[3D scene scripts]
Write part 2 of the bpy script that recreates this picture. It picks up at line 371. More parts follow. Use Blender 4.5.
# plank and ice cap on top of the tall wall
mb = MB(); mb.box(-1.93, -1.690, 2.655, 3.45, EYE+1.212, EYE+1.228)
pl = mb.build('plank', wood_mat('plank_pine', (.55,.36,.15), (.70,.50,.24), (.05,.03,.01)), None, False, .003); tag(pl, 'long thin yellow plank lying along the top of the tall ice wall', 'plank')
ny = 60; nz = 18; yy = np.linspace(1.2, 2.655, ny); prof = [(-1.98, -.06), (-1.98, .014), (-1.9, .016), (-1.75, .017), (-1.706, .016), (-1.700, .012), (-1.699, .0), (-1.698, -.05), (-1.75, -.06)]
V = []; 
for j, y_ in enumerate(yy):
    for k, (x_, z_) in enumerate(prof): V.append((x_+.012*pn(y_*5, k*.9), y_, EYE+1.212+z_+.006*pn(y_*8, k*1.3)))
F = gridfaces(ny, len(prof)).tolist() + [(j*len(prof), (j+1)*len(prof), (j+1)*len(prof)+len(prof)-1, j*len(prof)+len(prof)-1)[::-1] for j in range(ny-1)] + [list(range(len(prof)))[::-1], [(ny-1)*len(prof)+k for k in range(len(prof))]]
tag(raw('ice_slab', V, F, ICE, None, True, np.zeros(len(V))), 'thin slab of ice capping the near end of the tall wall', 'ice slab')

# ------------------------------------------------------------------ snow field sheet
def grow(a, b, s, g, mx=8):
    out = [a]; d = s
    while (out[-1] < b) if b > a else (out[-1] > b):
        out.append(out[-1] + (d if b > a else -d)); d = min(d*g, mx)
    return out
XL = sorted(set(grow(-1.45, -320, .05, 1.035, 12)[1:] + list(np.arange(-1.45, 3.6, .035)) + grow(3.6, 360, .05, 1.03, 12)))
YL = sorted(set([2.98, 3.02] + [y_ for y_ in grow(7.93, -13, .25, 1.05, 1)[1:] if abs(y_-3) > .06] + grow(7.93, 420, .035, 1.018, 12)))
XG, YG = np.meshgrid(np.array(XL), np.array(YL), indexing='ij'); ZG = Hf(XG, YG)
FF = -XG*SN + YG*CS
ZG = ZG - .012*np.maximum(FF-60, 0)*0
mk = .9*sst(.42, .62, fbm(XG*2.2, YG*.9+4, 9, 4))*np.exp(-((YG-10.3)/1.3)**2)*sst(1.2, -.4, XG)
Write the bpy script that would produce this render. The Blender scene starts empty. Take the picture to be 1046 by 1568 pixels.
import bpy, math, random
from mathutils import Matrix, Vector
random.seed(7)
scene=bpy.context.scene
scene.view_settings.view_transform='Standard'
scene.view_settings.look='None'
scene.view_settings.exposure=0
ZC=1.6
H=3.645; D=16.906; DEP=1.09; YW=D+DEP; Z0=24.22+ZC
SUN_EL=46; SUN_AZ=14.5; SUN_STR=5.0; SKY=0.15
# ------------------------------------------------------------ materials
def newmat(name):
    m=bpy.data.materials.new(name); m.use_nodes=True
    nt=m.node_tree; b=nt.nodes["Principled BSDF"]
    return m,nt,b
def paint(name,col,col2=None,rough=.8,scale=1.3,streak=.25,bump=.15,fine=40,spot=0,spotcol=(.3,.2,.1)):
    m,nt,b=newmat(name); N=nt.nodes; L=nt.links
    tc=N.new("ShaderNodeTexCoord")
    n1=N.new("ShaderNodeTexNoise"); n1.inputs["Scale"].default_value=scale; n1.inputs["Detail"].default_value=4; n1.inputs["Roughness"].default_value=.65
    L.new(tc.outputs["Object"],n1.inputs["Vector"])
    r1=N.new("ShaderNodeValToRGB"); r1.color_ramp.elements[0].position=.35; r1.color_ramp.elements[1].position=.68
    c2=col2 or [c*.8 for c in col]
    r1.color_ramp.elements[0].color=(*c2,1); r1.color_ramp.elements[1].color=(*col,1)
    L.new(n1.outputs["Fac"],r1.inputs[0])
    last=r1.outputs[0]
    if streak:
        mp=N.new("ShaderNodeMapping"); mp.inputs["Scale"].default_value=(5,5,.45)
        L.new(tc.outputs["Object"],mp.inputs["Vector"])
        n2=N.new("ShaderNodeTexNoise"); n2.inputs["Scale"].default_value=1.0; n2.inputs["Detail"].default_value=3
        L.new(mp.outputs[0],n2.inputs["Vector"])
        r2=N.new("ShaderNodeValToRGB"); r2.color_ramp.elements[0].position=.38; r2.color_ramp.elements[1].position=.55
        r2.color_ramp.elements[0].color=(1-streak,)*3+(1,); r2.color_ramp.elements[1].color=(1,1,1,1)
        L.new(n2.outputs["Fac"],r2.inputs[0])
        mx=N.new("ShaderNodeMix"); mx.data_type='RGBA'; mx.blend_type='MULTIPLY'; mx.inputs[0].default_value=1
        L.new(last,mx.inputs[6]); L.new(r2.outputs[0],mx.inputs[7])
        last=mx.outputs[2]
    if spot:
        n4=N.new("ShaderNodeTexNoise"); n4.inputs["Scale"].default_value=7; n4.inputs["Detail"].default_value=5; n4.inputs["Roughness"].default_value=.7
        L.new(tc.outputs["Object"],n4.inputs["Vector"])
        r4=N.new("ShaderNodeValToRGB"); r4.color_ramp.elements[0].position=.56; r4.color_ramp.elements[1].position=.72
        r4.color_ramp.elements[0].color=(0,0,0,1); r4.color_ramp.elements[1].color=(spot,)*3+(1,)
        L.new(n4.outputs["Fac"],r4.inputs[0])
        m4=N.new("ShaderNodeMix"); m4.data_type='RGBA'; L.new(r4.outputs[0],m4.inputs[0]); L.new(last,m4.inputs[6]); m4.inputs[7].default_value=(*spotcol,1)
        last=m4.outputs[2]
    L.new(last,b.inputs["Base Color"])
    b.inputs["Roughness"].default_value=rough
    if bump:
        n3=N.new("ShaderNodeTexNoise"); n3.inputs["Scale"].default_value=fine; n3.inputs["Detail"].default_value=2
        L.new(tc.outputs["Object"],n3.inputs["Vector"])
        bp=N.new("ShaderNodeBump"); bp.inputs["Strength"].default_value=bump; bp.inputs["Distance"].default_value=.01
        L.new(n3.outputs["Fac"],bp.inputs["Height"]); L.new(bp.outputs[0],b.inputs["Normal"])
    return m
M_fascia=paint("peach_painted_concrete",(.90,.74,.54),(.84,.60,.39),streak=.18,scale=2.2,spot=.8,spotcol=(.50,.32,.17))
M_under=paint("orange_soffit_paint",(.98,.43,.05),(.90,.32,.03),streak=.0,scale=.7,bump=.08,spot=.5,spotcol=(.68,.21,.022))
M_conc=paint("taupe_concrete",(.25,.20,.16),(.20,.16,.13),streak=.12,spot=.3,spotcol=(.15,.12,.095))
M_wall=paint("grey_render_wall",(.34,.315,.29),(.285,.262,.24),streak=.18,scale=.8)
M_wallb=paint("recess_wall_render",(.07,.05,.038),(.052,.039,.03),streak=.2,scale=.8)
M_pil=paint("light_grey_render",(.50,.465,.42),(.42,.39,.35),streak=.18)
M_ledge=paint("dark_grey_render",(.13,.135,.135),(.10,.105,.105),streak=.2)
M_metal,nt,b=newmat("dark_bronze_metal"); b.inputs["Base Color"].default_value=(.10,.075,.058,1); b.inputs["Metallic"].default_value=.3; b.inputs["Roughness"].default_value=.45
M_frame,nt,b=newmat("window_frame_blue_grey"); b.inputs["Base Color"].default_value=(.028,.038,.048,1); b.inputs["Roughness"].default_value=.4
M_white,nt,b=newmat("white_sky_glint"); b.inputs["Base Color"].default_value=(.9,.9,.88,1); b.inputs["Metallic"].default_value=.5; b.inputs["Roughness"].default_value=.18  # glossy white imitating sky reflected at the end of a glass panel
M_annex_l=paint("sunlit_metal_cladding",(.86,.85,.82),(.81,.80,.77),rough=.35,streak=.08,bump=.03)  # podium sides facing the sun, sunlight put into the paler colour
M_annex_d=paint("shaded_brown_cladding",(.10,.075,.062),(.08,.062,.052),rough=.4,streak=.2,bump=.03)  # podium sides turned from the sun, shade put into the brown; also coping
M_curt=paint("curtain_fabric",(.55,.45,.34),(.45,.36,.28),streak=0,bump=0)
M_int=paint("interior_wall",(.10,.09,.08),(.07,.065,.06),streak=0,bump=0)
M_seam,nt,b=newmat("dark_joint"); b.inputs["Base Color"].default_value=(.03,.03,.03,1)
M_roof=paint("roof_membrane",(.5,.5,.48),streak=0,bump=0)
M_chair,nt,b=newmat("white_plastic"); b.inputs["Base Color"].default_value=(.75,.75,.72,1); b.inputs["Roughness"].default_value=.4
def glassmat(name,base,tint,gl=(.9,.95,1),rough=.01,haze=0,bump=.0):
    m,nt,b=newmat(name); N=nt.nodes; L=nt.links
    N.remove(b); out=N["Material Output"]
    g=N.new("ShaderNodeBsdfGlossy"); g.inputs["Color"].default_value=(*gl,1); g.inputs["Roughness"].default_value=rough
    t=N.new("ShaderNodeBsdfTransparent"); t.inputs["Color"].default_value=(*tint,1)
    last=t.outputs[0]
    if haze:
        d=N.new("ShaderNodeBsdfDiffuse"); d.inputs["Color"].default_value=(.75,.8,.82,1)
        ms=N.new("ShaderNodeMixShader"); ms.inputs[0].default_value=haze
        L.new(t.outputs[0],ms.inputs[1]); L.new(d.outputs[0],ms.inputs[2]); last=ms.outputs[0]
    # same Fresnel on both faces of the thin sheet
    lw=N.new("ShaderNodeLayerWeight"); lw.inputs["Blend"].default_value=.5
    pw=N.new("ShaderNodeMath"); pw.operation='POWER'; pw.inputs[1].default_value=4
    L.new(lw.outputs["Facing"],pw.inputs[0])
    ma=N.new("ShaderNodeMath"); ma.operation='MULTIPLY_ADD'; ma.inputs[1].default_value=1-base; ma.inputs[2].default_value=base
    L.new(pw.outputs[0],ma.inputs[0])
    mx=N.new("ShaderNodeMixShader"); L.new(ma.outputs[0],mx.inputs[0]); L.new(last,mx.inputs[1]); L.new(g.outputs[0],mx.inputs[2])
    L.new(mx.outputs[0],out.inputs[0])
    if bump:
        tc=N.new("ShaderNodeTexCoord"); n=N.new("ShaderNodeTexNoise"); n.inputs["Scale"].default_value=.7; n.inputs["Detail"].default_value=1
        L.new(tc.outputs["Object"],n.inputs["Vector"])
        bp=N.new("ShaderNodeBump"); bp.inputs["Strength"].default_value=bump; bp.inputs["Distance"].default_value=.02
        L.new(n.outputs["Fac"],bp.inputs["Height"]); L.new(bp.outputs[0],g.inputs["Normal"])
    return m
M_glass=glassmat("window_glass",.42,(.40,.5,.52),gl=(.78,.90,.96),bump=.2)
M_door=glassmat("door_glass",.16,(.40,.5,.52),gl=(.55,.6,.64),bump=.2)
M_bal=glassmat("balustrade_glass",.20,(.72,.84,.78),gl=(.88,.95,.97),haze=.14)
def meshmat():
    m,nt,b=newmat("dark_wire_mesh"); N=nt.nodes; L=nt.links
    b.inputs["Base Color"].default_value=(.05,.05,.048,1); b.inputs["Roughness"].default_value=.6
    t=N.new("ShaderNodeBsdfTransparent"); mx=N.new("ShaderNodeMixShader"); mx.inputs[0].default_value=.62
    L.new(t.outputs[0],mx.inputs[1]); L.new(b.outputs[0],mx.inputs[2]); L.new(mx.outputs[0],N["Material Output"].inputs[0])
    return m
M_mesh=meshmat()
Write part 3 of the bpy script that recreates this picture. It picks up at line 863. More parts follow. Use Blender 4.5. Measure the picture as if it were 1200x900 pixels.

# What you need to do
Scan the listing above for the word "picks" and show each line where it is found.

# Response to this exercise
Write part 2 of the bpy script that recreates this picture. It picks up at line 371. More parts follow. Use Blender 4.5.
Write part 3 of the bpy script that recreates this picture. It picks up at line 863. More parts follow. Use Blender 4.5. Measure the picture as if it were 1200x900 pixels.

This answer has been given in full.